И это так потому, что утешение — всегда от веры, всегда от надежды и — главное, самое главное — всегда от любви. Нелюбящий не может утешить, ведь утешают всегда и в горе, и в страдании не слова и не доводы, не разум и не философия, утешают всегда и только участие, любовь и сочувствие. В эти пасхальные дни начинает жить Церковь ожиданием Утешителя.

Ожиданием того, чтобы исполнилось обещание Христа о том, что придет Утешитель, что за всем горем и страданием, за всей бессмыслицей и скукой жизни наступит тот таинственный «третий час» и над миром, пускай и невидимо, воцарится утешение и будет сильнее той тьмы, что царствует вокруг нас. В этом смысл тех пятидесяти дней, что начинаются в Церкви сразу после Пасхи и приводят нас к Пятидесятнице, к последнему и великому дню, в который вспоминаем мы «Духа пришествие, и ожидания исполнение, и утешения полноту».

Так молится Церковь и знает, и проповедует всем отчаивающимся возможность этого утешения, потому что сила этого Божественного утешения не иссякнет в мире, как ни торжествовали бы в нем страдание, боль и злоба.
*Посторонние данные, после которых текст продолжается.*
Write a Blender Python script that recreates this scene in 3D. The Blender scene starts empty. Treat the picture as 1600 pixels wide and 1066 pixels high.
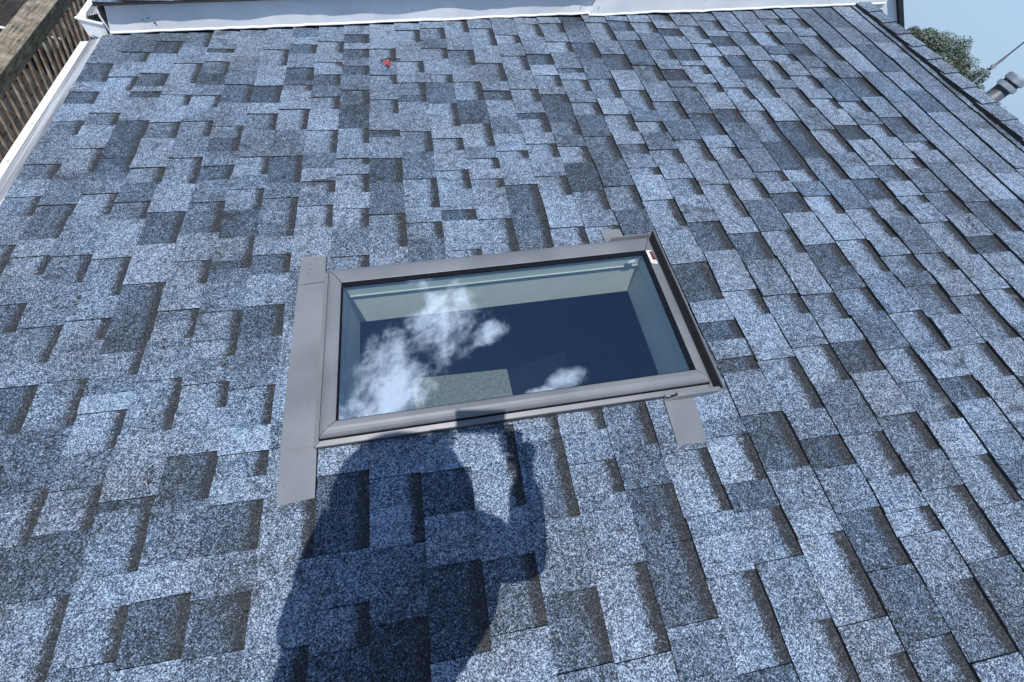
import bpy, bmesh, math, random
from mathutils import Vector, Matrix, noise
rnd = random.Random(7)
sc = bpy.context.scene
COL = sc.collection

# ------------------------------------------------------------------ frame of the place
E = 0.143                       # one shingle course (5 5/8 in) in metres: roof lengths below are in courses
TH = math.atan(5 / 12)          # roof pitch 5 in 12
ZR = 5.4                        # height of the roof origin above the ground
HX = Vector((math.cos(TH), 0, math.sin(TH)))       # up the slope
HN = Vector((-math.sin(TH), 0, math.cos(TH)))      # away from the roof plane
HW = Vector((0, 1, 0))                             # along the eave, away from the viewer
def RP(u, w, n=0.0):            # roof coordinates (courses) -> world
    return Vector((0, 0, ZR)) + (HX * u + HW * w + HN * n) * E
RM = Matrix.Translation((0, 0, ZR)) @ Matrix(((HX.x, HW.x, HN.x), (HX.y, HW.y, HN.y), (HX.z, HW.z, HN.z))).to_4x4()
SUN_DIR = Vector((-0.41545, -0.34491, 0.84169)).normalized()     # towards the sun

# ------------------------------------------------------------------ camera
cam = bpy.data.objects.new('camera', bpy.data.cameras.new('camera')); COL.objects.link(cam)
cx, cy, cz = Vector((0.89693, -0.16485, 0.41028)), Vector((-0.07798, 0.85438, 0.51376)), Vector((-0.43524, -0.49280, 0.75347))
cpos = RP(2.1794, 0, 8.8541)
cam.matrix_world = Matrix(((cx.x, cy.x, cz.x, cpos.x), (cx.y, cy.y, cz.y, cpos.y), (cx.z, cy.z, cz.z, cpos.z), (0, 0, 0, 1)))
cam.data.sensor_width = 36; cam.data.lens = 666.88 / 1600 * 36
cam.data.clip_start = 0.01; cam.data.clip_end = 3000
sc.camera = cam

# ------------------------------------------------------------------ sky and sun
SUN_EL = math.asin(SUN_DIR.z); SUN_AZ = math.atan2(SUN_DIR.x, SUN_DIR.y)
wd = bpy.data.worlds.new('World'); sc.world = wd; wd.use_nodes = True
nt = wd.node_tree; nt.nodes.clear()
def N(t, **k):
    n = nt.nodes.new(t)
    for a, b in k.items(): setattr(n, a, b)
    return n
sky = N('ShaderNodeTexSky', sky_type='NISHITA', sun_disc=False)
sky.sun_elevation = SUN_EL; sky.sun_rotation = SUN_AZ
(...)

Поэтому эти пятьдесят дней — не отдых, не передышка в религиозной жизни, а, может быть, самые глубокие из всех периодов церковной жизни — время, когда мы начинаем понимать, что в мире, в котором умер и воскрес Христос, можно, нужно ждать великого и радостного Утешения Святого Духа.   8.

День Всех святых, в земле Российской просиявших В самый разгар революции, в эпоху междоусобиц и кровопролитий, Русская Церковь установила праздник Всех святых, в земле Российской просиявших. Празднуется он во второе воскресение после Троицы, через неделю после праздника Всех святых, и о нем уместно вспомнить в наши дни, когда перед сознанием не только русских, но и всех людей остро стоит вопрос об отношении к своей стране и родному народу — извечный вопрос о правильном или ложном патриотизме.

Человеку свойственно любить Родину. Еще древние римляне говорили: «Сладко и прекрасно умирать за Родину». А наш российский поэт сказал: «И дым Отечества нам сладок и приятен»[6]. Но гораздо реже задумывался человек и задумывается над смыслом подлинной любви к Родине. И еще реже — над просветлением и очищением этого природного и естественного чувства.